**Task instructions:** Reproduce all lines of the listing below in which the word "picture" occurs.

**Raw data:**
----
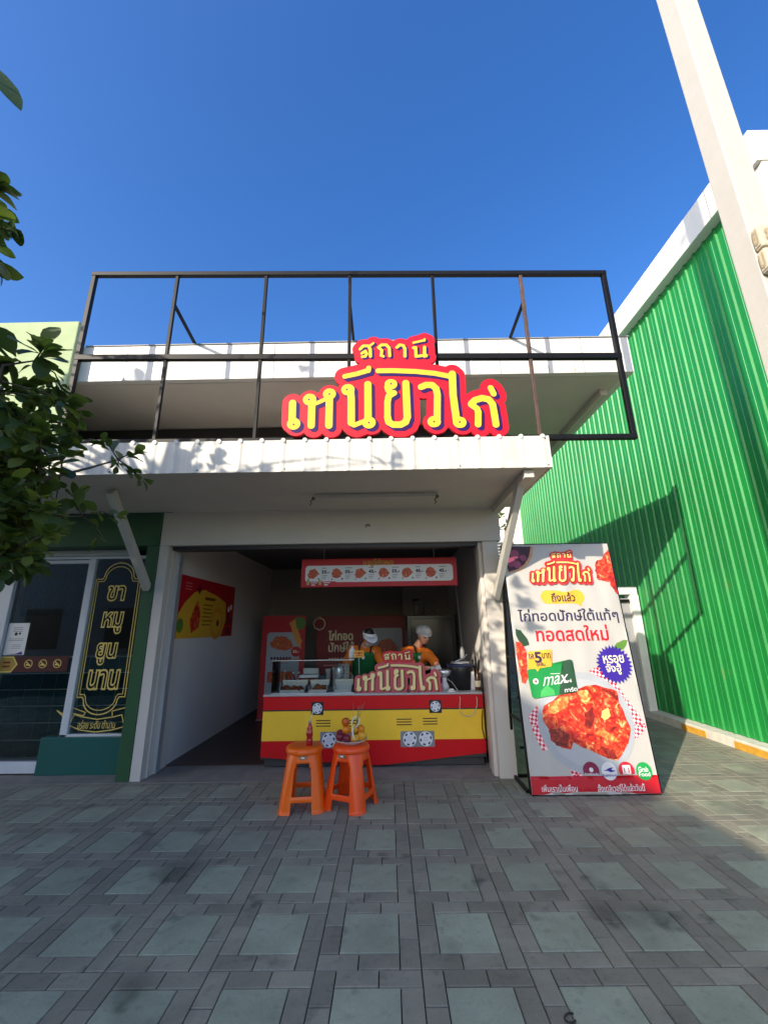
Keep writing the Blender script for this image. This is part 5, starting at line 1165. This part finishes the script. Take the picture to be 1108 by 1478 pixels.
p_ = HY(-42, 70, 1.3); twig(B3, p_, .012, .004, .08); leaf(p_, HY(30, 128, 1.3)-p_, (HY(30, 128, 1.3)-p_).length, .10, Vector((0, -.6, .8)))
for k in range(150):                                             # leafy shoots between the trunk and the picture's edge
    b_ = (B1, B2, B3)[k % 3]; st = b_.lerp(Vector((-4.1, 1.25, b_.z-.3)), rt.uniform(-.1, .9)); p_ = st+Vector((rt.gauss(.05, .28), rt.gauss(0, .34), rt.gauss(.08, .26))); u_, v_ = PR(p_)
    if u_ > -75: continue
    twig(st, p_, .010, .004, .15); rosette(p_, (p_-st)+Vector((0, 0, .1)), rt.randint(6, 9), .07, .14)
cnt = 0; tries = 0
while cnt < 120 and tries < 4000:                                # the rest of the crown, left of the picture
    tries += 1; q = Vector((rt.gauss(0, 1), rt.gauss(0, 1), rt.gauss(0, 1))).normalized()*rt.random()**.4
    p_ = Vector((-5.1+q.x*1.5, .7+q.y*1.5, 4.6+q.z*1.9)); u_, v_ = PR(p_)
    if u_ > -110 and v_ > -200: continue
    tq = min(5, max(1, int(p_.z))); st = Vector(T0[min(5, 3+int(max(0, p_.z-3.3)))]); twig(st, p_, .018, .005, .1); rosette(p_, (p_-Vector((-4.25, .9, 4.0))), rt.randint(7, 10), .11, .19); cnt += 1
# the shoots that dapple the right pier and the canopy's left half
def back(P, t_): return Vector(P)-Vector((1, 1.2, -.738))*t_
for P, t_, n_ in (((1.2, 4.97, 1.25), 3.3, 8), ((1.25, 4.97, 1.5), 3.5, 6), ((1.15, 4.97, 1.75), 3.4, 6), ((1.3, 4.97, 2.0), 3.7, 6), ((1.18, 4.97, 2.2), 3.3, 5), ((1.25, 5.2, 1.3), 3.6, 6), ((1.45, 4.66, 1.75), 3.2, 7), ((1.55, 4.66, 1.5), 3.3, 6), ((1.4, 4.66, 2.0), 3.4, 5), ((-1.9, 3.62, 3.12), 1.7, 8), ((-1.6, 3.62, 3.08), 1.75, 6), ((.12, 3.62, 3.05), 2.8, 4), ((-.95, 4.24, 4.47), 2.9, 6), ((4.44, 4.9, 7.0), 6.5, 8)):
    p_ = back(P, t_); u_, v_ = PR(p_)
    if u_ > -60: continue
    st = Vector((-4.2, 1.1, 4.2)) if p_.z > 3.4 else B3; twig(st, p_, .016, .004, .08); rosette(p_, (.6, .3, .3), n_, .11, .18)
crown = obj('crown', lbm, LEAF, tr); obj('branch', tw, BARK, tr)

# ================================================================= BEHIND THE VIEWER: unseen building, added and shaped to shade the paving and shop front
bb = empty('added_shade_building', (-8, -7.5, 0), 'unseen grey building added behind the viewer, its outline shaped to shade the paving', 'building')
bm = BM(); prof = [(-22, 0), (-4.3, 0), (-4.3, 5.2), (-5.3, 5.82), (-5.9, 6.25), (-7.4, 7.0), (-8.1, 7.85), (-9.8, 8.7), (-11, 8.86), (-12.6, 8.88), (-12.9, 9.25), (-22, 9.3)]
f1 = [bm.verts.new((x, -6, z)) for x, z in prof]; f2 = [bm.verts.new((x, -9.5, z)) for x, z in prof]
bm.faces.new(f1[::-1]); bm.faces.new(f2)
for i in range(len(prof)): j = (i+1) % len(prof); bm.faces.new((f1[i], f1[j], f2[j], f2[i]))
bmesh.ops.recalc_face_normals(bm, faces=bm.faces)
obj('wall', bm, M('grey_render', (.50, .46, .41), .85, var=.12, vs=2), bb)
for i in range(5):
    x = -20.5+i*3.2; bm = BM(); box(bm, x, x+1.4, -5.995, -5.96, .9, 2.4); w_ = obj('window', bm, M('window_dark', (.03, .035, .04), .15), bb)
# litter
bm = BM(); P_ = [HZ(823+3*math.cos(t_)*3, 1469+math.sin(t_)*7, .006) for t_ in np.linspace(.6, 5.2, 10)]
tube(bm, P_, .0035, 6); tag(obj('bent_wire', bm, PBLACK), 'small dark bent wire lying on a green paver at the bottom', 'wire')
# greenery seen through the gap beside the brace
gt = empty('garden_tree', (4.4, 17.5, 0), 'small sunlit tree far behind the louvred screen', 'tree')
bm = BM(); tube(bm, [(4.4, 17.5, 0), (4.45, 17.5, 2), (4.4, 17.5, 4.2)], [.12, .09, .05], 8); obj('trunk', bm, BARK, gt)
lbm = BM()
for k in range(150):
    q = Vector((rt.gauss(0, 1), rt.gauss(0, 1), rt.gauss(0, 1))).normalized()*rt.random()**.4; rosette(Vector((4.4+q.x*1.5, 17.5+q.y*1.3, 5.0+q.z*1.5)), q+Vector((0, 0, .3)), 8, .12, .24)
obj('crown', lbm, LEAF, gt)
bm = BM(); box(bm, 1, 9, 21, 21.3, 0, 8)
tag(obj('far_wall', bm, M('pale_far_wall', (.6, .58, .52), .8, var=.1)), 'pale wall of a building far behind the garden tree', 'wall')
# every loose piece of these parts becomes an object of its own
def split(o):
    bm = bmesh.new(); bm.from_mesh(o.data); seen = set(); isl = []
    for f in bm.faces:
        if f in seen: continue
        st = [f]; seen.add(f); g = []
        while st:
            q = st.pop(); g.append(q)
            for e in q.edges:
                for h in e.link_faces:
                    if h not in seen: seen.add(h); st.append(h)
        isl.append([([v.co.copy() for v in q.verts], q.material_index, q.smooth) for q in g])
    bm.free()
    if len(isl) < 2: return
    for k, g in enumerate(isl):
        b2 = bmesh.new(); vm = {}
        for vs, mi, sm in g:
            f = b2.faces.new([vm.setdefault(tuple(v), None) or vm.__setitem__(tuple(v), b2.verts.new(v)) or vm[tuple(v)] for v in vs]); f.material_index = mi; f.smooth = sm
        me = bpy.data.meshes.new(o.name); b2.to_mesh(me); b2.free()
        for m in o.data.materials: me.materials.append(m)
        if k == 0: first = me
        else:
            c = o.copy(); c.data = me; C.objects.link(c)
    o.data = first
for o in [o for o in bpy.data.objects if o.type == 'MESH' and o.name.split('.')[0] in ('kerb_paint', 'screw', 'rust_mark', 'panel_seam', 'hole', 'slat', 'eye', 'hanging_wire', 'strap', 'support_leg', 'side_wall', 'sticker', 'stand')]: split(o)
----
**Output of the exercise:**
Keep writing the Blender script for this image. This is part 5, starting at line 1165. This part finishes the script. Take the picture to be 1108 by 1478 pixels.
for k in range(150):                                             # leafy shoots between the trunk and the picture's edge
while cnt < 120 and tries < 4000:                                # the rest of the crown, left of the picture